> STATED TASK: Please write out the material that follows, exactly as it stands.

> SUPPLIED DATA:
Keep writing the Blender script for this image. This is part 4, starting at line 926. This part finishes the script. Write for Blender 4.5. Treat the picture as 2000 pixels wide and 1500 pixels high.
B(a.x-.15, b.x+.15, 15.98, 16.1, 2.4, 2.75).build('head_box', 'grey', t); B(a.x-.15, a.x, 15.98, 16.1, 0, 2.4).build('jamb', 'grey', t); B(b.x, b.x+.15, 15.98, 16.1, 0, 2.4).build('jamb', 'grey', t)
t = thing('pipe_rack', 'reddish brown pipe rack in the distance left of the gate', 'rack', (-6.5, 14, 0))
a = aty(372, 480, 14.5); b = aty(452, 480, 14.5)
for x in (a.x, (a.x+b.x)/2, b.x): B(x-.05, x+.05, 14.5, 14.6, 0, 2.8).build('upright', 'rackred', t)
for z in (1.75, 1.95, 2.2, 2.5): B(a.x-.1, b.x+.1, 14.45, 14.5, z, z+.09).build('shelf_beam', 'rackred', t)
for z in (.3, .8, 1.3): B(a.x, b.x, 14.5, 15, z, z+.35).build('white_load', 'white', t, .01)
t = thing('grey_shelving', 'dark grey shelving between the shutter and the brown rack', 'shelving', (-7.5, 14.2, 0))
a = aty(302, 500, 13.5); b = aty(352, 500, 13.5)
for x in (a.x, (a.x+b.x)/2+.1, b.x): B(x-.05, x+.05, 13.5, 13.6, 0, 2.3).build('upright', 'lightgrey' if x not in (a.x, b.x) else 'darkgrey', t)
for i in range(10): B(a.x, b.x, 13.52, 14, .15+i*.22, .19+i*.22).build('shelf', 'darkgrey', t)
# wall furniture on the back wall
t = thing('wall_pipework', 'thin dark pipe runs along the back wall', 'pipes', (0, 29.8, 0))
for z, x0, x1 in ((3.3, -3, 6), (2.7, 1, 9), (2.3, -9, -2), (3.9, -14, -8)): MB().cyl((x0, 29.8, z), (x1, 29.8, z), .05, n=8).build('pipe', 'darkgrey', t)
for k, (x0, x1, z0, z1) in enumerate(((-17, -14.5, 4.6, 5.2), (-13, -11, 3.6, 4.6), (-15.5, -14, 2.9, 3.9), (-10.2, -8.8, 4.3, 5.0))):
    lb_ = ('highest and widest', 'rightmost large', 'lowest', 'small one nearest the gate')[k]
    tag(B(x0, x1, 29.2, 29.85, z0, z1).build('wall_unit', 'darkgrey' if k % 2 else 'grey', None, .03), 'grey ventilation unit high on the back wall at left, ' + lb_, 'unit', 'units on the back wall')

> ANSWER TO THE TASK:
Keep writing the Blender script for this image. This is part 4, starting at line 926. This part finishes the script. Write for Blender 4.5. Treat the picture as 2000 pixels wide and 1500 pixels high.
B(a.x-.15, b.x+.15, 15.98, 16.1, 2.4, 2.75).build('head_box', 'grey', t); B(a.x-.15, a.x, 15.98, 16.1, 0, 2.4).build('jamb', 'grey', t); B(b.x, b.x+.15, 15.98, 16.1, 0, 2.4).build('jamb', 'grey', t)
t = thing('pipe_rack', 'reddish brown pipe rack in the distance left of the gate', 'rack', (-6.5, 14, 0))
a = aty(372, 480, 14.5); b = aty(452, 480, 14.5)
for x in (a.x, (a.x+b.x)/2, b.x): B(x-.05, x+.05, 14.5, 14.6, 0, 2.8).build('upright', 'rackred', t)
for z in (1.75, 1.95, 2.2, 2.5): B(a.x-.1, b.x+.1, 14.45, 14.5, z, z+.09).build('shelf_beam', 'rackred', t)
for z in (.3, .8, 1.3): B(a.x, b.x, 14.5, 15, z, z+.35).build('white_load', 'white', t, .01)
t = thing('grey_shelving', 'dark grey shelving between the shutter and the brown rack', 'shelving', (-7.5, 14.2, 0))
a = aty(302, 500, 13.5); b = aty(352, 500, 13.5)
for x in (a.x, (a.x+b.x)/2+.1, b.x): B(x-.05, x+.05, 13.5, 13.6, 0, 2.3).build('upright', 'lightgrey' if x not in (a.x, b.x) else 'darkgrey', t)
for i in range(10): B(a.x, b.x, 13.52, 14, .15+i*.22, .19+i*.22).build('shelf', 'darkgrey', t)
# wall furniture on the back wall
t = thing('wall_pipework', 'thin dark pipe runs along the back wall', 'pipes', (0, 29.8, 0))
for z, x0, x1 in ((3.3, -3, 6), (2.7, 1, 9), (2.3, -9, -2), (3.9, -14, -8)): MB().cyl((x0, 29.8, z), (x1, 29.8, z), .05, n=8).build('pipe', 'darkgrey', t)
for k, (x0, x1, z0, z1) in enumerate(((-17, -14.5, 4.6, 5.2), (-13, -11, 3.6, 4.6), (-15.5, -14, 2.9, 3.9), (-10.2, -8.8, 4.3, 5.0))):
    lb_ = ('highest and widest', 'rightmost large', 'lowest', 'small one nearest the gate')[k]
    tag(B(x0, x1, 29.2, 29.85, z0, z1).build('wall_unit', 'darkgrey' if k % 2 else 'grey', None, .03), 'grey ventilation unit high on the back wall at left, ' + lb_, 'unit', 'units on the back wall')